[Cryptography] Passwords are dying - get over it
Bill Frantz
frantz at pwpconsult.com
Mon Dec 23 12:36:12 EST 2013
On 12/23/13 at 10:53 PM, waywardgeek at gmail.com (Bill Cox) wrote:
>Sounds good, but what's the alternative? It scares me to have a key ring
>decrypt all my passwords at once, and just hang around in memory. The
>closed-source password safes are a non-starter, IMO. I agree the password
>situation sucks. I'm not very familiar with alternatives. What do you
>suggest?
I suggest a signature scheme which operates automatically. Each
user has a private key which is kept secure using the normal
technologies. There is no magic here, and there is no
improvement over the current practices of keeping private keys
in TPMs, dongles, files, password encrypted files etc.
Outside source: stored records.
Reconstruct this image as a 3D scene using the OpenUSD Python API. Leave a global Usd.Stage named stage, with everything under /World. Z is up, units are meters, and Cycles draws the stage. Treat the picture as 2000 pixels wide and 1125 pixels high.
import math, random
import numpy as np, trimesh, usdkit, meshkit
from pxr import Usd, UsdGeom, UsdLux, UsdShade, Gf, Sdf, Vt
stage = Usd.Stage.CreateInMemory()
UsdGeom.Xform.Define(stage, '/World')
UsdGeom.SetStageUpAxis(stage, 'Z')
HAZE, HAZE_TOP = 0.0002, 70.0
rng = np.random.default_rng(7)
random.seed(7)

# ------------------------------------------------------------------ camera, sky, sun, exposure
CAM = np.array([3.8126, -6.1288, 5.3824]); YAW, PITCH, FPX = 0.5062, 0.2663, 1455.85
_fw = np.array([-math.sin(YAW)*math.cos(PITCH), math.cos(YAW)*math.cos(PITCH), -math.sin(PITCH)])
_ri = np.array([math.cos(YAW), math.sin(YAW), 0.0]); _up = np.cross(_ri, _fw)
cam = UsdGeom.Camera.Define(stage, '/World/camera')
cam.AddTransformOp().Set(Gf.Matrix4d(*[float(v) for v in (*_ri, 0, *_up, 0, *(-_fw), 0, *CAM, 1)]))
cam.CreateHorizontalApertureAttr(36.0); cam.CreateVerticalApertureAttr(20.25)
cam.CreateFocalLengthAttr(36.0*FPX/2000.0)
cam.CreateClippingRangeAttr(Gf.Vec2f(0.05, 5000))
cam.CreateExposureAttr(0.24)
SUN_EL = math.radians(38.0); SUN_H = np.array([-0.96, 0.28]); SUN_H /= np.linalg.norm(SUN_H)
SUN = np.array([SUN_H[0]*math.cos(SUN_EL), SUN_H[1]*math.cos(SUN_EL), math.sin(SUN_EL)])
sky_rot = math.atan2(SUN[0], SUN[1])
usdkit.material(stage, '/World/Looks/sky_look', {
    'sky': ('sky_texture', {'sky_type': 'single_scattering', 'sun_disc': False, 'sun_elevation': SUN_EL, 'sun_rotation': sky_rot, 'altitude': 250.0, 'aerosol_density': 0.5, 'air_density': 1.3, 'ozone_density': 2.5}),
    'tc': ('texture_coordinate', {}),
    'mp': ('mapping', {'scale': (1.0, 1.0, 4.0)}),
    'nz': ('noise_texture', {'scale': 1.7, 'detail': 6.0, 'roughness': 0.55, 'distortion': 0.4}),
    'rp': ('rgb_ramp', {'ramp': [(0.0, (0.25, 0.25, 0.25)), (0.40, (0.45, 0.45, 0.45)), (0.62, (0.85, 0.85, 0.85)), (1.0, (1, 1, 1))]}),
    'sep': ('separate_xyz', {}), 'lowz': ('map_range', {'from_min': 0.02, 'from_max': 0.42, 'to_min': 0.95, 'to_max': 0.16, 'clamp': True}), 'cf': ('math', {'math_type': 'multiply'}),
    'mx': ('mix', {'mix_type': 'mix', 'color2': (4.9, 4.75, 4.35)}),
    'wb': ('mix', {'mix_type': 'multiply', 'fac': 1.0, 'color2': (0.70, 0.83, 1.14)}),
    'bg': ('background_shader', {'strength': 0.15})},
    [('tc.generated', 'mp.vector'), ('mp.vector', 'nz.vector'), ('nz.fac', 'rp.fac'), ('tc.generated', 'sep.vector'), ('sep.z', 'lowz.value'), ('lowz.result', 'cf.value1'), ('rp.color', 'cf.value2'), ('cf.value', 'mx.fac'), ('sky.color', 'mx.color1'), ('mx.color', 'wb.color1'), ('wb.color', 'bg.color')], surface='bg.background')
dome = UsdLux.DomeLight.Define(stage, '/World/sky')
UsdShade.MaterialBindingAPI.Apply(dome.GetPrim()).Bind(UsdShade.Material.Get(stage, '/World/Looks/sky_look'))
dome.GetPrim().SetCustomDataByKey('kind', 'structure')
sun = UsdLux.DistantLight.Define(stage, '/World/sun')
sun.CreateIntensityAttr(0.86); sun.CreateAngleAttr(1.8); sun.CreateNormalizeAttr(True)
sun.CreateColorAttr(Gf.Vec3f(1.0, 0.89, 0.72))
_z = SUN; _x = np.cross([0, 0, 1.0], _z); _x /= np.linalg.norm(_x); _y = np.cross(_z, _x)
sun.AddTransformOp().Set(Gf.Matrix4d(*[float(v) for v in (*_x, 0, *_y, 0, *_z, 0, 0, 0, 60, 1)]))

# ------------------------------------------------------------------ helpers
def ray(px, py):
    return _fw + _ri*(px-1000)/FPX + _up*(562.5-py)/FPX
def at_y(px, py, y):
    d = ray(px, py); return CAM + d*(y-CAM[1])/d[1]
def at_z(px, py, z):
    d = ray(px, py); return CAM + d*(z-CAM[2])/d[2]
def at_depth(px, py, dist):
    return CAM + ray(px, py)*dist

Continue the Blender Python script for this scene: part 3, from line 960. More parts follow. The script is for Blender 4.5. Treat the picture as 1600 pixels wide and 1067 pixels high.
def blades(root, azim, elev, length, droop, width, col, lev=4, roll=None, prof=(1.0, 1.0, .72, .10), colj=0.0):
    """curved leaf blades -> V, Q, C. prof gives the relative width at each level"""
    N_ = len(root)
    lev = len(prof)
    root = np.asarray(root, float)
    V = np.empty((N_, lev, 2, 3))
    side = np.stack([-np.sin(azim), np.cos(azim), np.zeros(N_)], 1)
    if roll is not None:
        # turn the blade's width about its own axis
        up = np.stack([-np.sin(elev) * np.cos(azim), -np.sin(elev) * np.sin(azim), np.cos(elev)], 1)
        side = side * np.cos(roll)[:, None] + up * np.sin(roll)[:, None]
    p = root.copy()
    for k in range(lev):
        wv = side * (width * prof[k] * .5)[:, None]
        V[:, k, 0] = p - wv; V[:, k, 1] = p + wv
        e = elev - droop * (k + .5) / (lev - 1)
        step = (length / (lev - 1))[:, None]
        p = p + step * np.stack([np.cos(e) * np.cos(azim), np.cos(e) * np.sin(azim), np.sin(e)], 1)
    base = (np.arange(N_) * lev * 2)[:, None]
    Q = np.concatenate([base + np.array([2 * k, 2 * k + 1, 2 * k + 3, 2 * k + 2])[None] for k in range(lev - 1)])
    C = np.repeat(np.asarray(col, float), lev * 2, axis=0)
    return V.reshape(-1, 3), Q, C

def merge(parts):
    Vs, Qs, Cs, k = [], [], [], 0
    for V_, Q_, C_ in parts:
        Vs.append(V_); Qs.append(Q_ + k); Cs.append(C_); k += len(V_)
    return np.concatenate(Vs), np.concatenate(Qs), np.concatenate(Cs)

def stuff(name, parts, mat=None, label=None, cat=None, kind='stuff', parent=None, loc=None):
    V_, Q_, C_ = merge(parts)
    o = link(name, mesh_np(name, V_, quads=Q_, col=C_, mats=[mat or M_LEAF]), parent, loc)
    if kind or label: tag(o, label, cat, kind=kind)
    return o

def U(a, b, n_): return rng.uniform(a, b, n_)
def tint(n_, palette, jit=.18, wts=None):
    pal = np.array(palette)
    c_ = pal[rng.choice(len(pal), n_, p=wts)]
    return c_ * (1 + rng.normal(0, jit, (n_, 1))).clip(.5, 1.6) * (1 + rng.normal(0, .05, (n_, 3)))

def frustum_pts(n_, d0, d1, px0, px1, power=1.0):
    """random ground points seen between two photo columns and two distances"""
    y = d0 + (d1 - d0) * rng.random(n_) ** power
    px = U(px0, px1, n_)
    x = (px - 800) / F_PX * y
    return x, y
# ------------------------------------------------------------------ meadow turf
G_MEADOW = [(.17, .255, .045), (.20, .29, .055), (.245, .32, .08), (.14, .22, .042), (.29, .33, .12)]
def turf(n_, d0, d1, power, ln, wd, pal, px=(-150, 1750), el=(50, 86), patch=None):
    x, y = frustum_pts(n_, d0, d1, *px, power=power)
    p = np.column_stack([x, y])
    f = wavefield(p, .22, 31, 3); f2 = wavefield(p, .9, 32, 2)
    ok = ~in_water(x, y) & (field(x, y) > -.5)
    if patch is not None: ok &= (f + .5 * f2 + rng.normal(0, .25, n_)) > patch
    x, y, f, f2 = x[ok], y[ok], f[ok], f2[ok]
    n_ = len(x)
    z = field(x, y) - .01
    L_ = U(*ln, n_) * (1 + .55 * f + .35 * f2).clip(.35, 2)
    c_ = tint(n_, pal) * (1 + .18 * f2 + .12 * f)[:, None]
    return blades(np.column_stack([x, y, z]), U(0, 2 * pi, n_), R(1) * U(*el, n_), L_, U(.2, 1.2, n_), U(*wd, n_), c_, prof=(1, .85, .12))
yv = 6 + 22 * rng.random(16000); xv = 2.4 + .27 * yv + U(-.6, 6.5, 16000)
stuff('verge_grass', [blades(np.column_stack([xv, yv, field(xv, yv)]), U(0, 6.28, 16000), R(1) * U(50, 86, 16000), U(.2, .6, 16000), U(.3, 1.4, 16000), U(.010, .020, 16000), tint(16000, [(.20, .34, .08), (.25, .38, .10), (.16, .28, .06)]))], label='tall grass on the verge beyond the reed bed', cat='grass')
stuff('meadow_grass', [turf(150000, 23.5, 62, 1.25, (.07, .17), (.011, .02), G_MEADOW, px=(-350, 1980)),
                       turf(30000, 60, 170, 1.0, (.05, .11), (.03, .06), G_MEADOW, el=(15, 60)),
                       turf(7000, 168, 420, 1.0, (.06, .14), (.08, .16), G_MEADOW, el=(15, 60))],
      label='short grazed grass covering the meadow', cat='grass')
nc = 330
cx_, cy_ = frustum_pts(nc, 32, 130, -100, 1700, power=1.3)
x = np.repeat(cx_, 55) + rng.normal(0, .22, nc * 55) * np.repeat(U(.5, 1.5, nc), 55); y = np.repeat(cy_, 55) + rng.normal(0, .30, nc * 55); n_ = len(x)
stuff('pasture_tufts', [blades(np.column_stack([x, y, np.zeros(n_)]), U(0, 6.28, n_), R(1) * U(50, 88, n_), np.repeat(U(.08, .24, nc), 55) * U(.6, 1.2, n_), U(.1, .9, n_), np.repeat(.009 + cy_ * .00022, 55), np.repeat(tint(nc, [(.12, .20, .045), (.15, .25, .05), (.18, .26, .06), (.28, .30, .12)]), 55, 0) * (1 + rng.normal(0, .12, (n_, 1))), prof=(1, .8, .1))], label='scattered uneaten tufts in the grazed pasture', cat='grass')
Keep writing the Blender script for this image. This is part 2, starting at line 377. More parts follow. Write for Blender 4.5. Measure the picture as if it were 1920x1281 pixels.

I'll use web site login as an example, because it is common and
a necessary authentication problem to solve. There are several
directions one could go, and they aren't mutually exclusive,
although a single web site would probably use only one of them.
* The private key can be used with a client-side cert and
TLS. This solution could provide automatic login, which is
easier for the user than entering a username and password.
* The web page site can do authentication at the HTTP level
by offering a nonce to which the client adds another nonce
and signs both of them. This solution can be coded to
transparently revert to user name + password as a migration
strategy.
* etc.
One thing to remember, don't let the impossible best be the
enemy of the better. Keeping secrets from well-funded attackers
with direct access to all the user's hardware is an unsolved
problem. Don't throw out improved resistance to attacks such as
cross-site password guessing and low entropy secrets because the
solution doesn't solve a problem that passwords can't solve either.